>> Start Supplied material

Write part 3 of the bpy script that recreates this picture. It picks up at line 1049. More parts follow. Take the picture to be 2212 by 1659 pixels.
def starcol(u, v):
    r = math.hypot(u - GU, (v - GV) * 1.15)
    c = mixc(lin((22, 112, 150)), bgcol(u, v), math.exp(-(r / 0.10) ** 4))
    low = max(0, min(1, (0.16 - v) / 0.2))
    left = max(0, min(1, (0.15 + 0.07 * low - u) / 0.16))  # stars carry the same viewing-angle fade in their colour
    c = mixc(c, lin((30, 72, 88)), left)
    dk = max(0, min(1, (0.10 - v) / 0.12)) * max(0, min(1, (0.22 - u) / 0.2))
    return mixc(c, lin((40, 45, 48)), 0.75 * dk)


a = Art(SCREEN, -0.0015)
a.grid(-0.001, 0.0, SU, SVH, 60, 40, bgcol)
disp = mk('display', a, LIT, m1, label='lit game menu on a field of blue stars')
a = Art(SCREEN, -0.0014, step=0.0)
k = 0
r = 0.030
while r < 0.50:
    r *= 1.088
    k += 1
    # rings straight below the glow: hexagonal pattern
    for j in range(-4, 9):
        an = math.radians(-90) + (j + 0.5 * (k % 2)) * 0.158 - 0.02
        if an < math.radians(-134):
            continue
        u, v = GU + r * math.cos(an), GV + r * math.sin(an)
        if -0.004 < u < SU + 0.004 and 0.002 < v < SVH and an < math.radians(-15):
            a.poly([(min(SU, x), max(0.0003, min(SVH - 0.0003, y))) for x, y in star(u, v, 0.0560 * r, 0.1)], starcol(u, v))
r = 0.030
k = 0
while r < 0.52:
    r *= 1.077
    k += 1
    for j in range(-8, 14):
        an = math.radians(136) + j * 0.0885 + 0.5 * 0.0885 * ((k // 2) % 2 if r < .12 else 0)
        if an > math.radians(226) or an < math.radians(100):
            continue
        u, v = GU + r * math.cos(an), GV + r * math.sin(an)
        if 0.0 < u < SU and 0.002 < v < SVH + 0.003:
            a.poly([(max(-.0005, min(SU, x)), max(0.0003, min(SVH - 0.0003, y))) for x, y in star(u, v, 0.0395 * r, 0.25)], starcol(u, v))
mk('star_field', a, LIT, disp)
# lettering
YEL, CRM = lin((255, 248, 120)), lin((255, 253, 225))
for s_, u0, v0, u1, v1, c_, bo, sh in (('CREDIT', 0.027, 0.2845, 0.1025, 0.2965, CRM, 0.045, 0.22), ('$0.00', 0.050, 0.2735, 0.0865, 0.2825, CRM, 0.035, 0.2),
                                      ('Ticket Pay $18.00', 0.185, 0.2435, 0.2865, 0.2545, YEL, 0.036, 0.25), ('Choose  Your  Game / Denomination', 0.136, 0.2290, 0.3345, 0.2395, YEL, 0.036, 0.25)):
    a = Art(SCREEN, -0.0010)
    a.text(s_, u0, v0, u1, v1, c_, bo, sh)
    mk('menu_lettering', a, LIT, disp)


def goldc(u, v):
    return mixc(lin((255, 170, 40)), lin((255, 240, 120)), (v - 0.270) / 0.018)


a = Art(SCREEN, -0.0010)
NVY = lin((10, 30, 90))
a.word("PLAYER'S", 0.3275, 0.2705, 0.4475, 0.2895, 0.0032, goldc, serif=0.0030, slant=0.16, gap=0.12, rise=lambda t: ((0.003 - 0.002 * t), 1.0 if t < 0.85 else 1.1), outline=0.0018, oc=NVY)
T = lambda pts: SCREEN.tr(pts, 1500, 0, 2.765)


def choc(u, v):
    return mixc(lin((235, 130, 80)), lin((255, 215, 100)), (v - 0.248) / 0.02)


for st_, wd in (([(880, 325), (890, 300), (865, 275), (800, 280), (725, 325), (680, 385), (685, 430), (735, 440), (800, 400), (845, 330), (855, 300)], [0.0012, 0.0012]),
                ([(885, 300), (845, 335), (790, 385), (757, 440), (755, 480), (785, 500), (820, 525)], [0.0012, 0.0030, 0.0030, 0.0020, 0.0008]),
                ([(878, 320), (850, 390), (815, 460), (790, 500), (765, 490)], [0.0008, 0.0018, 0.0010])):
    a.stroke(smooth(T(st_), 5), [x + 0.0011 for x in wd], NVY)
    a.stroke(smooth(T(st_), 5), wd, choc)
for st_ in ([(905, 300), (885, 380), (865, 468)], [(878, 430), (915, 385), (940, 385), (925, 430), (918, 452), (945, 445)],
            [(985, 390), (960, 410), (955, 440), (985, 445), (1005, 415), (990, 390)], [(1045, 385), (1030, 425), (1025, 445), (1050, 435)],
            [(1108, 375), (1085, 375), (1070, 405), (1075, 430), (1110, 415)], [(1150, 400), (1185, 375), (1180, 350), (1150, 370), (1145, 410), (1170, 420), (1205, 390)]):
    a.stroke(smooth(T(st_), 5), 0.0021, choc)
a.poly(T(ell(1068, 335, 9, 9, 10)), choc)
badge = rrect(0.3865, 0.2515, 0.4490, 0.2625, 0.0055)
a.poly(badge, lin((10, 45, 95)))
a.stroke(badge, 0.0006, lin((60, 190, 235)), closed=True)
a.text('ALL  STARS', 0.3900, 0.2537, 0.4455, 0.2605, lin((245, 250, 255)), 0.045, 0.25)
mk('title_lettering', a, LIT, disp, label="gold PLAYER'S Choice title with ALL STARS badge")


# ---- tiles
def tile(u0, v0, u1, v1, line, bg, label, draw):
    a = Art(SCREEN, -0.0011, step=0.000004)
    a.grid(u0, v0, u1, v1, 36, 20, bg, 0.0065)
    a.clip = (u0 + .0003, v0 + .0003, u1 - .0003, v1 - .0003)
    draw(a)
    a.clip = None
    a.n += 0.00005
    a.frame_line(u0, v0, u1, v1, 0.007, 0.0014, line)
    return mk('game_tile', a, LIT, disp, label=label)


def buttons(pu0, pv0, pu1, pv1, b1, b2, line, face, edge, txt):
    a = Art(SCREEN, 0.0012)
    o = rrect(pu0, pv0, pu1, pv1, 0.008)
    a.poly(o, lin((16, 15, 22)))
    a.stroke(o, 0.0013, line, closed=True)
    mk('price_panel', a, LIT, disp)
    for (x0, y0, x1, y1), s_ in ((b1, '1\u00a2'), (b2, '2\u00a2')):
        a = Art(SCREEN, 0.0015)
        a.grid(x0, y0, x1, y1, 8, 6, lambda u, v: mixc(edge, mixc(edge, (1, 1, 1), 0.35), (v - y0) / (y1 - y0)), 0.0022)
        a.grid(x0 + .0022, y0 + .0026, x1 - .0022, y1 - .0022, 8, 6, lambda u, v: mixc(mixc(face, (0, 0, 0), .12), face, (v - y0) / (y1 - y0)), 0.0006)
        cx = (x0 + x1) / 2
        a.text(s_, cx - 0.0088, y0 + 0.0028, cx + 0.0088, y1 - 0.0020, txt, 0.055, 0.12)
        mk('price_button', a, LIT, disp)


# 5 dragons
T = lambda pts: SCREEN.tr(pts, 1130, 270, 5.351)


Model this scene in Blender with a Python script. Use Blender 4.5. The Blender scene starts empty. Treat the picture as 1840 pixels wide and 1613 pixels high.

>> End Supplied material

● Written exercise: Quote the listing above, but only from the line that shows "left = max(0, min(1, (0.15" through the line that shows "a.poly([(max(-.0005, min(SU, x)), max(0.0003, min(SVH".

● Finished task:
    left = max(0, min(1, (0.15 + 0.07 * low - u) / 0.16))  # stars carry the same viewing-angle fade in their colour
    c = mixc(c, lin((30, 72, 88)), left)
    dk = max(0, min(1, (0.10 - v) / 0.12)) * max(0, min(1, (0.22 - u) / 0.2))
    return mixc(c, lin((40, 45, 48)), 0.75 * dk)


a = Art(SCREEN, -0.0015)
a.grid(-0.001, 0.0, SU, SVH, 60, 40, bgcol)
disp = mk('display', a, LIT, m1, label='lit game menu on a field of blue stars')
a = Art(SCREEN, -0.0014, step=0.0)
k = 0
r = 0.030
while r < 0.50:
    r *= 1.088
    k += 1
    # rings straight below the glow: hexagonal pattern
    for j in range(-4, 9):
        an = math.radians(-90) + (j + 0.5 * (k % 2)) * 0.158 - 0.02
        if an < math.radians(-134):
            continue
        u, v = GU + r * math.cos(an), GV + r * math.sin(an)
        if -0.004 < u < SU + 0.004 and 0.002 < v < SVH and an < math.radians(-15):
            a.poly([(min(SU, x), max(0.0003, min(SVH - 0.0003, y))) for x, y in star(u, v, 0.0560 * r, 0.1)], starcol(u, v))
r = 0.030
k = 0
while r < 0.52:
    r *= 1.077
    k += 1
    for j in range(-8, 14):
        an = math.radians(136) + j * 0.0885 + 0.5 * 0.0885 * ((k // 2) % 2 if r < .12 else 0)
        if an > math.radians(226) or an < math.radians(100):
            continue
        u, v = GU + r * math.cos(an), GV + r * math.sin(an)
        if 0.0 < u < SU and 0.002 < v < SVH + 0.003:
            a.poly([(max(-.0005, min(SU, x)), max(0.0003, min(SVH - 0.0003, y))) for x, y in star(u, v, 0.0395 * r, 0.25)], starcol(u, v))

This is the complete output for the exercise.